A linguagem é um instrumento para exorcizar e processar todas as experiências traumatizantes por que passou. «Estou danificada e preciso de suportar isto, esta bagagem», referiu durante a apresentação.
São esses danos e esses traumas que a motivam a escrever. É na sua própria experiência que baseia as histórias dos seus livros. As personagens por si criadas são sujeitas às mais diversas violências e são confrontadas com uma incompreensível arbitrariedade.


«Já então a raposa era o caçador» é uma construção literária composta por frases simples e claras que transportam angústia e dotam a prosa de uma acutilância que limita a distância confortável do leitor em relação ao texto.

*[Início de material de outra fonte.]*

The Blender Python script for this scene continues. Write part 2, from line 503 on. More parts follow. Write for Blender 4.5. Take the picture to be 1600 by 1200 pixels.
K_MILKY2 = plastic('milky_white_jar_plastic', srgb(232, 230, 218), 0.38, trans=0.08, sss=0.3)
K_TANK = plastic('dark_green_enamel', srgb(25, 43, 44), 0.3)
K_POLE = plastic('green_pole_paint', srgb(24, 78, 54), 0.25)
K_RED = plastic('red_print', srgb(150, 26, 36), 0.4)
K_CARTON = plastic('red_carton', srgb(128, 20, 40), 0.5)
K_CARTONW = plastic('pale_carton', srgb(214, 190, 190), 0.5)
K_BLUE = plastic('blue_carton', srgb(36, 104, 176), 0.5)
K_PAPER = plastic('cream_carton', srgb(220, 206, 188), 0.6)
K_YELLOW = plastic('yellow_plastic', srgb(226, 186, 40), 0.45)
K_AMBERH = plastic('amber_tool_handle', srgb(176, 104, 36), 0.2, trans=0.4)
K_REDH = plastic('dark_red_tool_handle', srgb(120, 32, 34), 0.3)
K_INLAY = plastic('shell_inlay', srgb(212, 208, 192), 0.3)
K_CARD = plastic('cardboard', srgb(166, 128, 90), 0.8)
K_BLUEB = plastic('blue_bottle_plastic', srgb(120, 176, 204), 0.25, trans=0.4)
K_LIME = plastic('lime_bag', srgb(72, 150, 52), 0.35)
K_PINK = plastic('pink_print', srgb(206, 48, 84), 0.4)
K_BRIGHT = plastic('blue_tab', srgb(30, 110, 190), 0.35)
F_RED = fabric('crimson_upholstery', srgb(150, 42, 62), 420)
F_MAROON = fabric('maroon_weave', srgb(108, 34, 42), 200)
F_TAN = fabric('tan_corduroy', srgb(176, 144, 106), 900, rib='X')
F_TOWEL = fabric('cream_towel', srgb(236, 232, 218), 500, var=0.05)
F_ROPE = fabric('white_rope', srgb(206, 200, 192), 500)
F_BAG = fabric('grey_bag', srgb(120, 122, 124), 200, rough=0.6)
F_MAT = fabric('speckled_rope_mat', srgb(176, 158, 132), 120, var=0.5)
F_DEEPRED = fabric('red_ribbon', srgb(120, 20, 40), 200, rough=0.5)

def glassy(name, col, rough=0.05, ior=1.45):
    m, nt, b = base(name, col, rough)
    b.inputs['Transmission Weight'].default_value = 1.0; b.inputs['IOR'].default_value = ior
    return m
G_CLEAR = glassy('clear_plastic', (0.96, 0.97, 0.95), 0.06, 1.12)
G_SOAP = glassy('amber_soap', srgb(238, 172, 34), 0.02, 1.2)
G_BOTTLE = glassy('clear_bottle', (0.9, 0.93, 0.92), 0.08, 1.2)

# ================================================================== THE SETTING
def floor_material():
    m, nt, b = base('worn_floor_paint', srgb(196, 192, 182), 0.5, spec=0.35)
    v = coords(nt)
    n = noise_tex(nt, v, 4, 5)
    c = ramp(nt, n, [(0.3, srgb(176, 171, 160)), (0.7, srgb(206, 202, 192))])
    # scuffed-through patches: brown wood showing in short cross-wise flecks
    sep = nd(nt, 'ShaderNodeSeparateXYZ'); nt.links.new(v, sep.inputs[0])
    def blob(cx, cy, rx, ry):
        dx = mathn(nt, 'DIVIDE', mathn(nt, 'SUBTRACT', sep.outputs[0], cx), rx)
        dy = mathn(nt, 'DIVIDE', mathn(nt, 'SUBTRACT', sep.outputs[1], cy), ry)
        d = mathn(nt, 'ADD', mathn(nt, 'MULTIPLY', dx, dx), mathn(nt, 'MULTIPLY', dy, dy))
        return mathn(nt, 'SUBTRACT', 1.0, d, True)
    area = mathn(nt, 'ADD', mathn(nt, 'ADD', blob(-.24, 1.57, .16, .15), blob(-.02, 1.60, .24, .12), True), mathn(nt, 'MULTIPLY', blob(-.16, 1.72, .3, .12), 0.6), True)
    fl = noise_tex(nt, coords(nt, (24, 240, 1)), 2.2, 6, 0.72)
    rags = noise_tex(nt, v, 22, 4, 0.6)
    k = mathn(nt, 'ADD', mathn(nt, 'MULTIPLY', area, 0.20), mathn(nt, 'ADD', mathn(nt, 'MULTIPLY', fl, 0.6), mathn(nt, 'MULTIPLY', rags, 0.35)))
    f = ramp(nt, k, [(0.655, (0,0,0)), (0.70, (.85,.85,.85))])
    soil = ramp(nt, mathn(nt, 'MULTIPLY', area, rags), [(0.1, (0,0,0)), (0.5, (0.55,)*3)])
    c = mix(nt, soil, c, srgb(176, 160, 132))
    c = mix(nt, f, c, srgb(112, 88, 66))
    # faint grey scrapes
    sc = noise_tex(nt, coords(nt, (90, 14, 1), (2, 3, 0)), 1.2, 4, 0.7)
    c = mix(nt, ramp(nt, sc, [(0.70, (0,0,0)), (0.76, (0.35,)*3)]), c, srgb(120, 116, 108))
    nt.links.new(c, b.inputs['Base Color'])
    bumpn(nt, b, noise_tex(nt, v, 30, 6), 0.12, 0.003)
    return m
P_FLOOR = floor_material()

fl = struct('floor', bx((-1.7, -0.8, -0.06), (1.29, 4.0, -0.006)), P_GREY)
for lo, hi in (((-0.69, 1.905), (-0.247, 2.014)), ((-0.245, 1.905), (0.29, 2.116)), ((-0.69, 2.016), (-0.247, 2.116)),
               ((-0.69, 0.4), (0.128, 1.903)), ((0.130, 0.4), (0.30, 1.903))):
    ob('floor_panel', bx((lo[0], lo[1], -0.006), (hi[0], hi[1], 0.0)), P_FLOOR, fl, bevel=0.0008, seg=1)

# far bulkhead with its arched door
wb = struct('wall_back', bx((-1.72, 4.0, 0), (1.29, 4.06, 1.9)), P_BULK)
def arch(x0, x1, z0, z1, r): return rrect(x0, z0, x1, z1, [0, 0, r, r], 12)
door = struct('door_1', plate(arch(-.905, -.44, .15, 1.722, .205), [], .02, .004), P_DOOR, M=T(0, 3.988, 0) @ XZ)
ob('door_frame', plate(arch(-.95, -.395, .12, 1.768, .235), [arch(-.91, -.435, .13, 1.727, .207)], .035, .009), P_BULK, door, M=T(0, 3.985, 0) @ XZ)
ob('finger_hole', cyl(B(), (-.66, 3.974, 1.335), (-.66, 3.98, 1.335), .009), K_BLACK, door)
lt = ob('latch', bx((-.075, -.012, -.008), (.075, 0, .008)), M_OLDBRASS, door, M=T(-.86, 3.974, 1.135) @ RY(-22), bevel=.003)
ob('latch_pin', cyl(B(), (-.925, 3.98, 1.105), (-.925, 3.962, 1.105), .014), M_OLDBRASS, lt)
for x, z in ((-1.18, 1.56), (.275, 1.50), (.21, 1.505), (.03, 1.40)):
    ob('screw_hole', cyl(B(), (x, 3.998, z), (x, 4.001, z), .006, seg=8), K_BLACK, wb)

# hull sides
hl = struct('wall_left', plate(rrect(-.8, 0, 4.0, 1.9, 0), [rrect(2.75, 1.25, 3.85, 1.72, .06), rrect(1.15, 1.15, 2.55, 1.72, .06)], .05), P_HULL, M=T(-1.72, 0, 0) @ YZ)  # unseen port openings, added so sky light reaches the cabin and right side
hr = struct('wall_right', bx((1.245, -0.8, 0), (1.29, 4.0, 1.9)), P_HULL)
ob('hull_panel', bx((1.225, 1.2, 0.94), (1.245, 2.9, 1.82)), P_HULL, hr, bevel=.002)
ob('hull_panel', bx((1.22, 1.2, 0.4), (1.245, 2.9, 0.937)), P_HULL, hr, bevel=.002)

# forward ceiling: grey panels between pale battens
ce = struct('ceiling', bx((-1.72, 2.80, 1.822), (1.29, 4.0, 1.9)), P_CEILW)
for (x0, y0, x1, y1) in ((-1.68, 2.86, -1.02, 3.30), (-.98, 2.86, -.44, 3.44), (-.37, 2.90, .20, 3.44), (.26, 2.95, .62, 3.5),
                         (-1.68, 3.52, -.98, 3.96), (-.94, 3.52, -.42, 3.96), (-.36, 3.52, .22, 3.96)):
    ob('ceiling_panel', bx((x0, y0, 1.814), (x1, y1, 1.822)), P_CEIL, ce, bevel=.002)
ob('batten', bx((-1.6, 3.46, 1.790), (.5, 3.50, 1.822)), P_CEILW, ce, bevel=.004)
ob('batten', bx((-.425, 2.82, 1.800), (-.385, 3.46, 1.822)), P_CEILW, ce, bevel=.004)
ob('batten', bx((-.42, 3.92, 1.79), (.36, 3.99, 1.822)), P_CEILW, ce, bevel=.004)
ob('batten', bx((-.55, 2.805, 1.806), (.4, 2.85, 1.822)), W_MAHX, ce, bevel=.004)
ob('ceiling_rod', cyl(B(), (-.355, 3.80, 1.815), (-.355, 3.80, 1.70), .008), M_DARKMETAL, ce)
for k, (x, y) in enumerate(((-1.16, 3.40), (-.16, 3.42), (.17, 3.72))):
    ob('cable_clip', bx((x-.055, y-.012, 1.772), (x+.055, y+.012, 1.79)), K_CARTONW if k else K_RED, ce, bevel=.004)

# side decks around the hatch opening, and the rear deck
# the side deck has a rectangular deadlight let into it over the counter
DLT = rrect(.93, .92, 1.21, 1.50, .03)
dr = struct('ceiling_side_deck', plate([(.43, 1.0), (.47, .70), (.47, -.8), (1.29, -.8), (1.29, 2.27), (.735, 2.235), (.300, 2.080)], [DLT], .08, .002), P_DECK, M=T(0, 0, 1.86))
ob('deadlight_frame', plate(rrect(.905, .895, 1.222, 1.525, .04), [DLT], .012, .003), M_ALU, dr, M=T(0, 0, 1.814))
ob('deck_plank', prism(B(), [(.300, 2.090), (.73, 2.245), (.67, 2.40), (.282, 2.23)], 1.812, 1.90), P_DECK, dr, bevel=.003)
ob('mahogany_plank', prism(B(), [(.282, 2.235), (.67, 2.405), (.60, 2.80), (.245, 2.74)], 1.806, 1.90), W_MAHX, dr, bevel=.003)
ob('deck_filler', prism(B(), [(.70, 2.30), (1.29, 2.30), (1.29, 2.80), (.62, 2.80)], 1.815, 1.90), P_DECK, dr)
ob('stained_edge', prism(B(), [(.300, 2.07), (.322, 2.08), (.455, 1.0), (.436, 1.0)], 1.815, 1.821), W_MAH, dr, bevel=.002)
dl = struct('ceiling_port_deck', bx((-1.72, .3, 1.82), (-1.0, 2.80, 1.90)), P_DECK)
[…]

Se há algo que possa ser matéria de celebração nos seus livros, é a linguagem. É através da manipulação da linguagem que a escritora tenta construir uma nova perspectiva, uma visão que possa resgatá-la da sua própria criação. Ao reestruturar a linguagem tem a possibilidade de reestruturar a perspectiva sobre a realidade. Mas inevitavelmente tudo é contaminado pelo medo.
Lídia Jorge abordou, também, a problemática da linguagem como instrumento de mediação entre nós e a realidade. Além disso, a autora portuguesa realçou a importância da escrita como registo de vida e exercício de memória.
Por sua vez, Aires Graça demonstrou, através de diversos exemplos, a dificuldade que as diferentes línguas colocam ao tradutor quando ele se propõe transferir a imagética de uma língua de partida para uma língua de chegada.
No conjunto, as intervenções abordaram o texto literário por vários ângulos, de forma a proporcionar leituras mais profundas da obra da escritora romena.
Herta Müller é uma fonte de interrogações sobre ela, sobre a sua relação com a(s) língua(s), com a Roménia (país natal), com a Alemanha e com a sua própria pertença e identidade.
«Já então a raposa era o caçador» é um exercício de confrontação do medo, de procura de identidade, de catarse.